**Given task**
Locate the word "writing" in the material, then show every line that holds it.

--- start of Stored rows ---

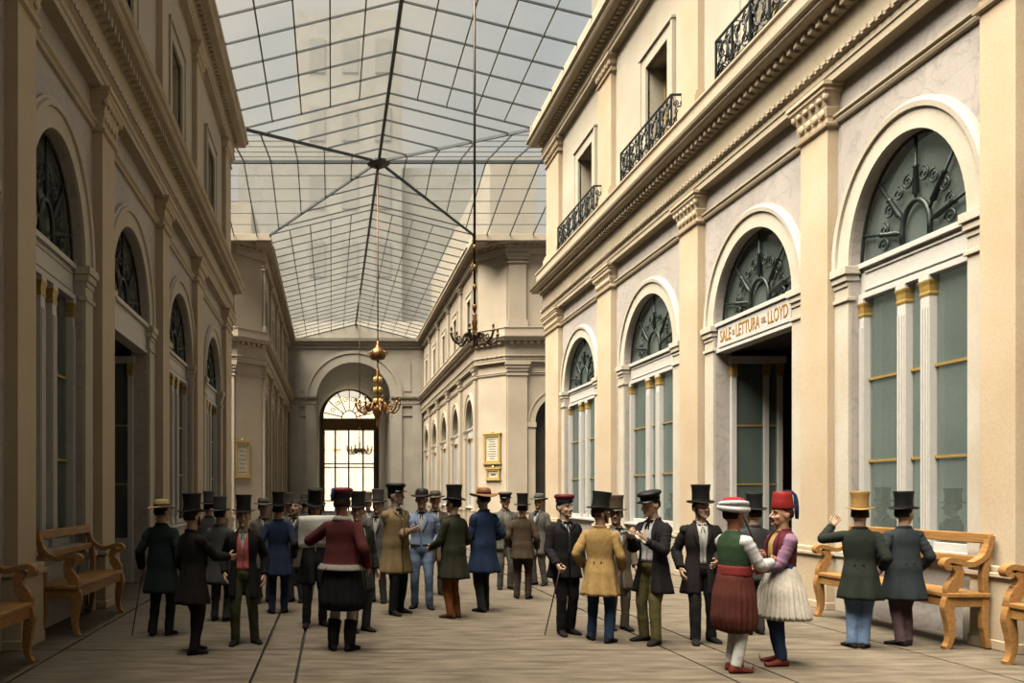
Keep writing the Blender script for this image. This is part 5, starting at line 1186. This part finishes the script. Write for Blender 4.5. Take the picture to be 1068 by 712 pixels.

--- end of Stored rows ---
--- start of Stored rows ---

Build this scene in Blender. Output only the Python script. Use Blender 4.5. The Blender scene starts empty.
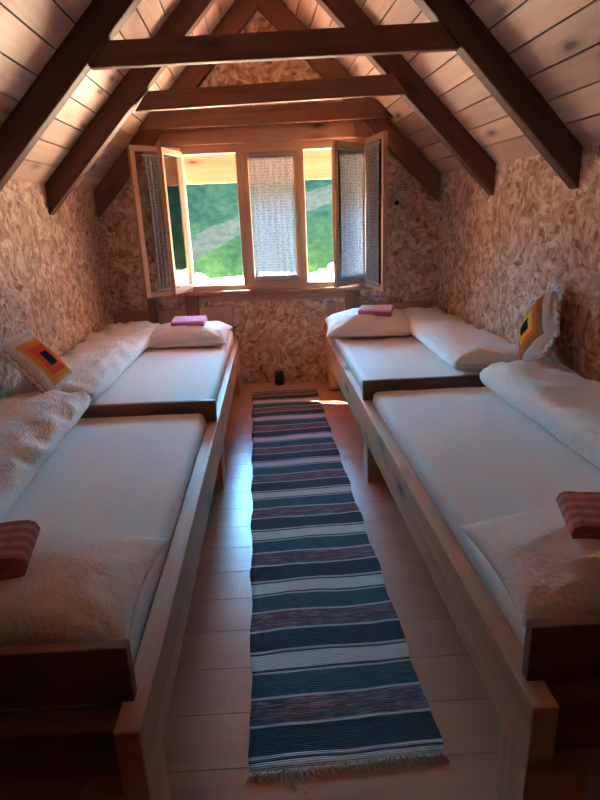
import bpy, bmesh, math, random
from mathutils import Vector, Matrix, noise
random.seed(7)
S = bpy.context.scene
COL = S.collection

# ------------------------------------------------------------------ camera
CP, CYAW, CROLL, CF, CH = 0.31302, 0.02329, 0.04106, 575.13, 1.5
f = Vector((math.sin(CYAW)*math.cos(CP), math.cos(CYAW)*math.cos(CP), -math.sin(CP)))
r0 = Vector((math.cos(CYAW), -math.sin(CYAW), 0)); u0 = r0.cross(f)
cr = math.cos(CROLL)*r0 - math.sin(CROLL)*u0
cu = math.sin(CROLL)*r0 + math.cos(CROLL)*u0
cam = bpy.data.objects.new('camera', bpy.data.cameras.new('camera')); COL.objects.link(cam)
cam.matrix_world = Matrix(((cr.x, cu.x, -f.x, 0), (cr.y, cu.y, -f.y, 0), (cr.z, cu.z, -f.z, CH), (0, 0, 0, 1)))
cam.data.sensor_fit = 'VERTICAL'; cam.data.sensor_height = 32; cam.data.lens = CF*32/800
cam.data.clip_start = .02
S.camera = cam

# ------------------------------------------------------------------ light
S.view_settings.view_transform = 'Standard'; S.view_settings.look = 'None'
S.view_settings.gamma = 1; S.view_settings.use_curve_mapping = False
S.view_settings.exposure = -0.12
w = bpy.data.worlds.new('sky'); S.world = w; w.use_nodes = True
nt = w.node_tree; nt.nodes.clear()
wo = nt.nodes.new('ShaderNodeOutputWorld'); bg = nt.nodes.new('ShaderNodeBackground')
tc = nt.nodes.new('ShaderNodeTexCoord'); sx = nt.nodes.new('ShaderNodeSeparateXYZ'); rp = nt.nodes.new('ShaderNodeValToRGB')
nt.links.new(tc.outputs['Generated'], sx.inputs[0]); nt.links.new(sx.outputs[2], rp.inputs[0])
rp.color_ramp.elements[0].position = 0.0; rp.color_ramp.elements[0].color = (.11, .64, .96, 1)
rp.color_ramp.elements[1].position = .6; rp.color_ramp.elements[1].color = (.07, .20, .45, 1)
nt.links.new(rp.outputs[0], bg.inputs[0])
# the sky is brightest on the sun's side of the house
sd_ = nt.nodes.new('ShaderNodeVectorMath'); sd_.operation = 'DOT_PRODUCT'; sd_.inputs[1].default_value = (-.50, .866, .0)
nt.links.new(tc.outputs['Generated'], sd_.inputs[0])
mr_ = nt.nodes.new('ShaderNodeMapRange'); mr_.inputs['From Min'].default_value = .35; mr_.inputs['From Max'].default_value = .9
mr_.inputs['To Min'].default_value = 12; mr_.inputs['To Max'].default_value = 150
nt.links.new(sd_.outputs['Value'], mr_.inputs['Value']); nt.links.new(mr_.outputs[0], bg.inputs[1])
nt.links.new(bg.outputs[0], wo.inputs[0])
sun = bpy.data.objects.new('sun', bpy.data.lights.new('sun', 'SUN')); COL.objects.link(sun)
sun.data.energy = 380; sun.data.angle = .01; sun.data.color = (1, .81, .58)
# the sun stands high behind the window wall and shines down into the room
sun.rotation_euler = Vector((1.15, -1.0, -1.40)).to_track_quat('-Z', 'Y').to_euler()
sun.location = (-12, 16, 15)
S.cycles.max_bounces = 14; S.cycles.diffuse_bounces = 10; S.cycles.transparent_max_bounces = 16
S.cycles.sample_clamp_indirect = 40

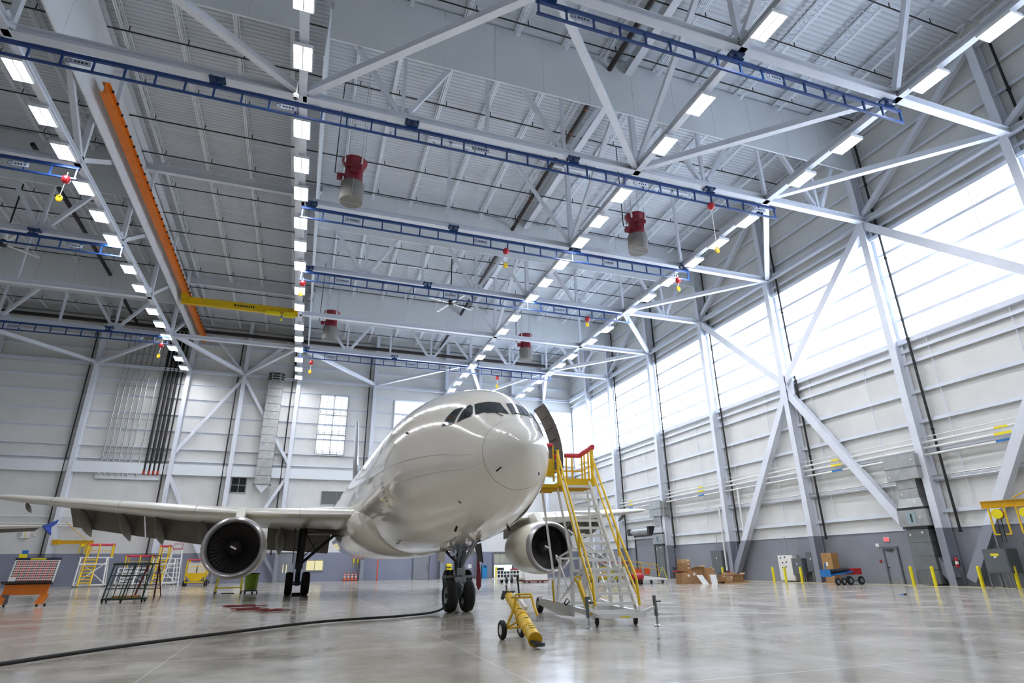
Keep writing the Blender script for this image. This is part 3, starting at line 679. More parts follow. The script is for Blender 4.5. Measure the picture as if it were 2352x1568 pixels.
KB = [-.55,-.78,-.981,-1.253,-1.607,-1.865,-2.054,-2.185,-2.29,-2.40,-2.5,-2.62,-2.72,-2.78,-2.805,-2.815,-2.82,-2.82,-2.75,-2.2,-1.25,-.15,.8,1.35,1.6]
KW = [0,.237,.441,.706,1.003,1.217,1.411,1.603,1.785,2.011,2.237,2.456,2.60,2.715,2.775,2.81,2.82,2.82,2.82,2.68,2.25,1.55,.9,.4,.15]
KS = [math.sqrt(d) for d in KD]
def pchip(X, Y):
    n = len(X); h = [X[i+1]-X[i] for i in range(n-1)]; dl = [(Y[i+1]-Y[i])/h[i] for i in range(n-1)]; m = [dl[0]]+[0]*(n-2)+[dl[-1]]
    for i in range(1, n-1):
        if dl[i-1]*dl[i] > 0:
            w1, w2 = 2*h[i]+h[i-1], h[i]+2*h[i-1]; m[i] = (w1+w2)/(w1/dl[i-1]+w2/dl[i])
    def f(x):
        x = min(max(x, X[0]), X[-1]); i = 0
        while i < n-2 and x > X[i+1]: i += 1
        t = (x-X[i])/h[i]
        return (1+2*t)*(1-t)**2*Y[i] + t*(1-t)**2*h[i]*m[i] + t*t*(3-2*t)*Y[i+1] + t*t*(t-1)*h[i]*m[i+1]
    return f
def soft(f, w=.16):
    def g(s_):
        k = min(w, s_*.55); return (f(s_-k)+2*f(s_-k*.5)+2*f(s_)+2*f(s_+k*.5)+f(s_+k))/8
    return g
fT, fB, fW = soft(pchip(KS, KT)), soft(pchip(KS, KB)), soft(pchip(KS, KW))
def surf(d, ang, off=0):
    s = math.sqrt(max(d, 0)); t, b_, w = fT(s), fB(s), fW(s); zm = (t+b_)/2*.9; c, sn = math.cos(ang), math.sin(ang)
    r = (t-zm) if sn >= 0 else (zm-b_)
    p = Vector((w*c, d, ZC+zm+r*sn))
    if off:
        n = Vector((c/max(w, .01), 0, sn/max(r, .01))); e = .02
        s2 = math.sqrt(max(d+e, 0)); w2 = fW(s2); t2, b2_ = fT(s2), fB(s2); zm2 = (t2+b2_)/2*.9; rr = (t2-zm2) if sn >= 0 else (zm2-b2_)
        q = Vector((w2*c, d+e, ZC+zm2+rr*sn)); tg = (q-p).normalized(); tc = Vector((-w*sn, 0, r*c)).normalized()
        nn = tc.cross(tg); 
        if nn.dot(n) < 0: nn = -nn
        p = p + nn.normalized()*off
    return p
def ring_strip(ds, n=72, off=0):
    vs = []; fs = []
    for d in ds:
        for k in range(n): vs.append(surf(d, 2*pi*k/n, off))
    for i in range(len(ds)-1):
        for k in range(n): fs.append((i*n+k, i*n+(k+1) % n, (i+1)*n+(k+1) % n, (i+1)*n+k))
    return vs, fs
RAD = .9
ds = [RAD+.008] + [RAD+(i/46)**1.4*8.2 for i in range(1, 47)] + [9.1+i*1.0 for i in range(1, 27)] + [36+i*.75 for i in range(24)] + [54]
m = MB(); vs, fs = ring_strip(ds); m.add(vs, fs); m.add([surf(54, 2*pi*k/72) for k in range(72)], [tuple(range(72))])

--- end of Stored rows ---

**Result of this task**
Keep writing the Blender script for this image. This is part 5, starting at line 1186. This part finishes the script. Write for Blender 4.5. Take the picture to be 1068 by 712 pixels.
Keep writing the Blender script for this image. This is part 3, starting at line 679. More parts follow. The script is for Blender 4.5. Measure the picture as if it were 2352x1568 pixels.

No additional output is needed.